◆ **Request**
Starting at the top of the entries below, set down each line exactly as written, and stop after the line containing "return (lo + hi) / 2".

Stored items from a collection:
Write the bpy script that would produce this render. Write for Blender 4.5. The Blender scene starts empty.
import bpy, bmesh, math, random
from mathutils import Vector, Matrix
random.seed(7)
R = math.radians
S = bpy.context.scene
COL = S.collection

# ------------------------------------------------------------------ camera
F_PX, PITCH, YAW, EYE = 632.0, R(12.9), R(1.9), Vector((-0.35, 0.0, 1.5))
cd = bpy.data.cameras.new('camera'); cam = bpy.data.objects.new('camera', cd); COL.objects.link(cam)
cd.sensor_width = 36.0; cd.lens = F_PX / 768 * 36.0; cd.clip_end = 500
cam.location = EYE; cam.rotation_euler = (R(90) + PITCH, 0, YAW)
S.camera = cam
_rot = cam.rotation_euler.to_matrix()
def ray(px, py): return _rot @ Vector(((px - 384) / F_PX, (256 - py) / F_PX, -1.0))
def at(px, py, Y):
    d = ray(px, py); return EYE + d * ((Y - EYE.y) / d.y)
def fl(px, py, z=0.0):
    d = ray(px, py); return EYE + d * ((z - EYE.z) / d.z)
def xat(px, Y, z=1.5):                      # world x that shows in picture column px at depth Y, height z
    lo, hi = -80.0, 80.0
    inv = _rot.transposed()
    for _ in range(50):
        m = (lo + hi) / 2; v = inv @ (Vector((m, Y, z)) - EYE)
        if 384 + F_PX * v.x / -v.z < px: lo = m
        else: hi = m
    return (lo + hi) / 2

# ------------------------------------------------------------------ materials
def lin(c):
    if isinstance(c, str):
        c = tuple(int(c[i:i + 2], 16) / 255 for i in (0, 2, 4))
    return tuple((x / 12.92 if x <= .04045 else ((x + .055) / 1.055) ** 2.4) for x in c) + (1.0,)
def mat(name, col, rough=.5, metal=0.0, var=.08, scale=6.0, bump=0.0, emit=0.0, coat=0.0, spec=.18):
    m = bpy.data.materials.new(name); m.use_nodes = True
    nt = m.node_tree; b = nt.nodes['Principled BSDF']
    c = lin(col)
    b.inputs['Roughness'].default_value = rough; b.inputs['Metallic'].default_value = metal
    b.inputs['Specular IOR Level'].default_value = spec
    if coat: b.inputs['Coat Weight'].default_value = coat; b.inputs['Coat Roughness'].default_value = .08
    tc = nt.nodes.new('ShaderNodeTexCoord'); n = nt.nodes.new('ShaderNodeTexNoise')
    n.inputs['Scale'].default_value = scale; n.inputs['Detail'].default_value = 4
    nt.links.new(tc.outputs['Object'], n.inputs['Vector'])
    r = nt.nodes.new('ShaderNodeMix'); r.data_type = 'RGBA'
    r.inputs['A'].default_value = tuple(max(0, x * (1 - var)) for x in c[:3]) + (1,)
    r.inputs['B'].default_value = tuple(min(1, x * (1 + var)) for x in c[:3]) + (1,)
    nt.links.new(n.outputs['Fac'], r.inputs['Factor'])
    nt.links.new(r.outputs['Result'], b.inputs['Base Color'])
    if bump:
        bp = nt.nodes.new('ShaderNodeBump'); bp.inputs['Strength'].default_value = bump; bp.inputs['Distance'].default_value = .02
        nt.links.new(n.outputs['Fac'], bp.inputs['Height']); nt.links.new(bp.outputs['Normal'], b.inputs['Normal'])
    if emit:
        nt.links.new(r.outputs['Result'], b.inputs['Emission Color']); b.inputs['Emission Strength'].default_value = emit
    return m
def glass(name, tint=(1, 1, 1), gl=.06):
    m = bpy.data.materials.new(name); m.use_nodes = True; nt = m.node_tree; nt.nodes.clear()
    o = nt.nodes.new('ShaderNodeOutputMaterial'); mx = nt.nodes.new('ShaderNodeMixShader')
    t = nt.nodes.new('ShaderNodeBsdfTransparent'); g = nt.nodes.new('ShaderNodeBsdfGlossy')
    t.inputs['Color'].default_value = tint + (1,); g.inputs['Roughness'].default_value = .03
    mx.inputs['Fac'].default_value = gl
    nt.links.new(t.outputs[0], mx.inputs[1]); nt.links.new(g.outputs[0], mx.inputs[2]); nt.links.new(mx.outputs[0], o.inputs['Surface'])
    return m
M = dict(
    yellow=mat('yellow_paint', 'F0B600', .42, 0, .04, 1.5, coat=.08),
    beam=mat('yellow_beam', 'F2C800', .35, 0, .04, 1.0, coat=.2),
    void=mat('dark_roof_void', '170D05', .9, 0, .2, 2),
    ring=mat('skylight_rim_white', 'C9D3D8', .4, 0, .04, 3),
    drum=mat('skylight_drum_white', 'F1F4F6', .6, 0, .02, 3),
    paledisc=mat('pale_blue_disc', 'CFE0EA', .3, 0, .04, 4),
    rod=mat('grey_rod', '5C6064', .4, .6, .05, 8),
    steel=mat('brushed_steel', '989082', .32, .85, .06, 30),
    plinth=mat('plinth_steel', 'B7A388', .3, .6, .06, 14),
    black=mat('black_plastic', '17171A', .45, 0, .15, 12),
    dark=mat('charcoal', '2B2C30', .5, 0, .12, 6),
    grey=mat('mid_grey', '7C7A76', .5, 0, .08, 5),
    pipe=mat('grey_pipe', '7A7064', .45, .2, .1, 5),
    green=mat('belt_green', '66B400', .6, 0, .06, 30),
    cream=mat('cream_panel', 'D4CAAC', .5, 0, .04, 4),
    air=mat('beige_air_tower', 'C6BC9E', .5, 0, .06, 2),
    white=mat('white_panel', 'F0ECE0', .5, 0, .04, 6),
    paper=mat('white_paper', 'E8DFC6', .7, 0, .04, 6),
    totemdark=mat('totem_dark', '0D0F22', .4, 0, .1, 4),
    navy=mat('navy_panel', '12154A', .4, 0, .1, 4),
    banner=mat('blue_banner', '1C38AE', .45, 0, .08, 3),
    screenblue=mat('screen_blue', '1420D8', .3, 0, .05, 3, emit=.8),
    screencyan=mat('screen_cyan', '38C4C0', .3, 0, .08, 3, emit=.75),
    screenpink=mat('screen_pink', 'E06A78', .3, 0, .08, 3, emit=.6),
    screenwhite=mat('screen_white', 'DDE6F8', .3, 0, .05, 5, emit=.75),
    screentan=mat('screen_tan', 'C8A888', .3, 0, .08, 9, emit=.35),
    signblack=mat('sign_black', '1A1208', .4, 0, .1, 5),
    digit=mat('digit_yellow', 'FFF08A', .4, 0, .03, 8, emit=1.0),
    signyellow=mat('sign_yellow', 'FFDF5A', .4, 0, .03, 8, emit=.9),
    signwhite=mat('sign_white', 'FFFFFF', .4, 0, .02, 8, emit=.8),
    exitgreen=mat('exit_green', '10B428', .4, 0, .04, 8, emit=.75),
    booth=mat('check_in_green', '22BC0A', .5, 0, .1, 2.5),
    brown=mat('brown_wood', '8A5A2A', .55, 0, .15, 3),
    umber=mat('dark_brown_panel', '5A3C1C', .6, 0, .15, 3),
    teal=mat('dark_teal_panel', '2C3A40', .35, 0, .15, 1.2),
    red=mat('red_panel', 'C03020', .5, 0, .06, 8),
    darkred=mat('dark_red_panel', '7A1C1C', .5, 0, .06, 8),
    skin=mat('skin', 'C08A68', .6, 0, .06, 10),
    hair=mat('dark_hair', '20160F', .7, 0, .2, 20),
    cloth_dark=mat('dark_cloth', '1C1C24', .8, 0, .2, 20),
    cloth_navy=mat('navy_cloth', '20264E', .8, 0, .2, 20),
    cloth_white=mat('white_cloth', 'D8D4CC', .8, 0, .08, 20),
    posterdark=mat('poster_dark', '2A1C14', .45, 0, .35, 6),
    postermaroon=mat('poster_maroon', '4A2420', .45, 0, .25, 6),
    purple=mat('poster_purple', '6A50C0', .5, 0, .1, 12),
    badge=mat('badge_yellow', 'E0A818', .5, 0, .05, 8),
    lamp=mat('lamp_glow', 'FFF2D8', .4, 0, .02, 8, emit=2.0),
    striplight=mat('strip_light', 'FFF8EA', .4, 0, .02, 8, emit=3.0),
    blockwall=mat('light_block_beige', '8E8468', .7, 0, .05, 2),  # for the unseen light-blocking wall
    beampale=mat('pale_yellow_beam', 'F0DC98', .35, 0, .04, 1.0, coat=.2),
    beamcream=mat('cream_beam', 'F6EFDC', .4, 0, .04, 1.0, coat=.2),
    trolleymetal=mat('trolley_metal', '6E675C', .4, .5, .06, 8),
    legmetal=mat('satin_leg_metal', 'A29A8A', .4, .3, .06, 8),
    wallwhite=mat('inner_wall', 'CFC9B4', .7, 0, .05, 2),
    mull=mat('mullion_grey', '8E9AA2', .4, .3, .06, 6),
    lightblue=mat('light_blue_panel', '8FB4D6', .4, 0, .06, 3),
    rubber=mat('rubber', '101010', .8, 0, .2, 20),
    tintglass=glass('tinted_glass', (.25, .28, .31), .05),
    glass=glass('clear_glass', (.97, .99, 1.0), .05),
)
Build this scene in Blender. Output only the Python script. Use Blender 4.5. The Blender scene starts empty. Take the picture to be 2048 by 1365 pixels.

◆ **Output of the task**
Write the bpy script that would produce this render. Write for Blender 4.5. The Blender scene starts empty.
import bpy, bmesh, math, random
from mathutils import Vector, Matrix
random.seed(7)
R = math.radians
S = bpy.context.scene
COL = S.collection

# ------------------------------------------------------------------ camera
F_PX, PITCH, YAW, EYE = 632.0, R(12.9), R(1.9), Vector((-0.35, 0.0, 1.5))
cd = bpy.data.cameras.new('camera'); cam = bpy.data.objects.new('camera', cd); COL.objects.link(cam)
cd.sensor_width = 36.0; cd.lens = F_PX / 768 * 36.0; cd.clip_end = 500
cam.location = EYE; cam.rotation_euler = (R(90) + PITCH, 0, YAW)
S.camera = cam
_rot = cam.rotation_euler.to_matrix()
def ray(px, py): return _rot @ Vector(((px - 384) / F_PX, (256 - py) / F_PX, -1.0))
def at(px, py, Y):
    d = ray(px, py); return EYE + d * ((Y - EYE.y) / d.y)
def fl(px, py, z=0.0):
    d = ray(px, py); return EYE + d * ((z - EYE.z) / d.z)
def xat(px, Y, z=1.5):                      # world x that shows in picture column px at depth Y, height z
    lo, hi = -80.0, 80.0
    inv = _rot.transposed()
    for _ in range(50):
        m = (lo + hi) / 2; v = inv @ (Vector((m, Y, z)) - EYE)
        if 384 + F_PX * v.x / -v.z < px: lo = m
        else: hi = m
    return (lo + hi) / 2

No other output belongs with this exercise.